GH&C’s Paul Schneider Prevails Before New Jersey Supreme Court

March 7, 2013 | No Comments
Posted by Paul H. Schneider

Adopting the legal analysis advocated by Paul Schneider on behalf of the New Jersey Builders Association, the New Jersey Supreme Court ruled that developers may not be required to pay duplicative sewer connection fees.  New Jersey statutes permit utilities authorities and sewerage authorities to charge periodic service fees for those using their wastewater systems.  In addition, an authority may charge a one-time connection fee or tapping fee for each new connection of any property with the sewerage system.  The purpose of the connection fee is to permit an authority that has developed a wastewater collection and treatment system to recover the capital costs and related debt service associated with developing the system.  It is designed to create a mechanism to permit these costs to be fairly spread across all properties that connect with and use the system.

Sometimes the connection involves a single authority that operates both wastewater collection and treatment facilities.  Other times, a local authority only operates a collection system and the wastewater is then sent to a treatment facility operated by a second authority.  Less typical but not uncommon is the situation where the authority to which the new development is “directly” connected and the authority to which the new development is “indirectly” connected both operate collection and treatment systems, yet the first authority only provides collection services to the property while the second authority provides actual treatment of the wastewater.

It is this latter situation that the Supreme Court addressed in 612 Associates, LLC v. North Bergen Municipal Utilities Authority.  The Court was presented with three competing interpretations of the statutes.  One authority argued that only the authority to which the property “directly” connects may charge a connection fee, and that it may require the developer to pay a fee based on the costs of both its collection and treatment facilities, even when the authority does not provide the property with waste treatment services.  Another authority contended that both authorities could charge their full connection fees calculated on the costs of both their respective collection and treatment systems.  In other words, these authorities claimed the non-treating authority may require new development to contribute toward the capital costs of a wastewater treatment plant to which the development will not connect and will not use.  On behalf of the New Jersey Builders Association, Paul Schneider of Giordano, Halleran & Ciesla contended that allowing both authorities to charge a full connection fee would unfairly burden developers with duplicative connection fees and result in a windfall to the authorities.

Adopting the position advocated by Mr.
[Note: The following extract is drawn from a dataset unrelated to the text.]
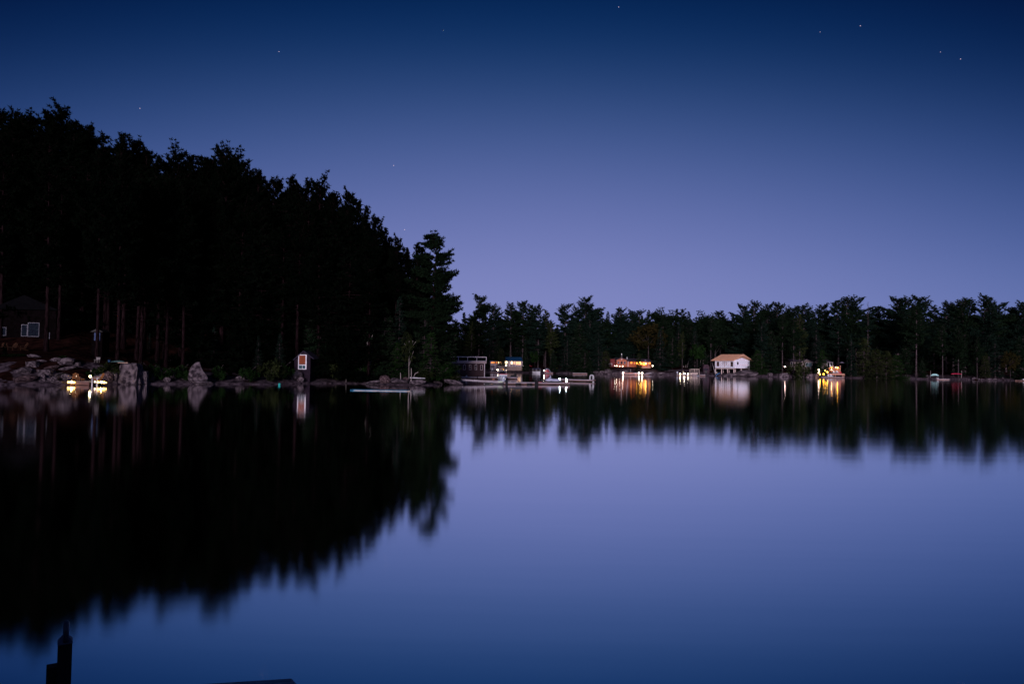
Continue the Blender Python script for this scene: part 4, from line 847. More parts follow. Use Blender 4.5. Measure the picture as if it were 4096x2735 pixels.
# ramp
a, b_ = W(1795, 1534), W(2018, 1537); a.z = .95; b_.z = .42; a = P(1800, 1514, a.y); b_ = P(2018, 1527, b_.y)
o = empty('dock_ramp', a, 0, 'sloping plank gangway from the tip rocks down to the nearest dock', 'gangway'); d = b_ - a; wv = Vector((.1, 1.3, 0))
MB().slab([(0, 0, 0), tuple(d), tuple(d + wv), tuple(wv)], .14).build('deck', m_dock, o)
mb = MB(); mb.bar((0, -.03, -.08), tuple(d + Vector((0, -.03, -.08))), .05, .26); mb.build('side_rail', m_dock, o)
mb = MB(); mb.bar(tuple(d * .62 + Vector((0, .4, -.3))), tuple(d * 1.0 + Vector((0, .4, -.22))), .7, .3); mb.build('float', m_black, o)
mb = MB(); mb.bar((d.x - .9, -.06, d.z + .02), (d.x - .3, -.06, d.z - .01), .03, .14); mb.build('reflector', mat('pale_green_reflector', (.55, .7, .45), rough=.3), o)
od, L3 = dock_between('floating_dock', 2240, 1524.5, 2371, 1528, 1.5, .42, 'far dock section ending in a white arched ladder')
g = MB()
for y in (.35, .85): g.tube([(L3 - .75, y, .42), (L3 - .72, y, 1.0), (L3 - .5, y, 1.3), (L3 - .25, y, 1.22), (L3 - .12, y, .95), (L3 - .1, y, -.4)], .06, 8)
lad = g.build('arched_ladder', m_white, od)
for z in (.0, .3): MB().bar((L3 - .1, .35, z), (L3 - .1, .85, z), .05).build('rung', m_white, lad)
MB().box(-.2, 1.2, .1, 1.4, .42, .62).build('black_locker', m_black, od)
# covered watercraft
m_cover = mat('pale_boat_cover', (.50, .52, .68), (.40, .42, .58), scale=2.5, rough=.75, bump=.3)
pw = W(2178, 1534); pw.y += 1.0; o = empty('watercraft', (pw.x, pw.y, .36), 0, 'personal watercraft under a pale lavender cover on the nearest dock', 'watercraft')
s = S(pw.y)
prof = [(0, .05, .30), (.25, .26, .42), (.7, .55, .48), (.92, .66, .46), (1.0, .64, .36), (1.15, .42, .42), (1.5, .40, .5), (2.0, .38, .5), (2.35, .36, .42), (2.6, .16, .32), (2.75, .03, .15)]
vs = []
for x, h_, w_ in prof:
    for k in range(9):
        t = math.pi * k / 8; vs.append((x, -math.cos(t) * w_, .02 + max(.01, h_ * abs(math.sin(t)) ** (1.4 if .8 < x < 1.1 else .6))))
fs = [(i * 9 + j, i * 9 + j + 1, (i + 1) * 9 + j + 1, (i + 1) * 9 + j) for i in range(len(prof) - 1) for j in range(8)] + [tuple(range(9)), tuple((len(prof) - 1) * 9 + k for k in range(8, -1, -1))]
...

Schneider, the Supreme Court decided that while each authority that serves a property, whether through a direct or indirect connection, is permitted to charge a connection fee, the fees must be apportioned so that the charge to the developer reflects the property’s use of each system and is not duplicative.  That is, each connection fee must be tied to the cost of that part of the system that the particular property uses, so that a property that merely has wastewater transported through the collection system of one authority will be assessed a connection fee based solely on the cost of that authority’s collection system, but will not be charged for the cost of that entity’s treatment system that it does not use.  As stated by the Court, “fairness and equity demand” such a result.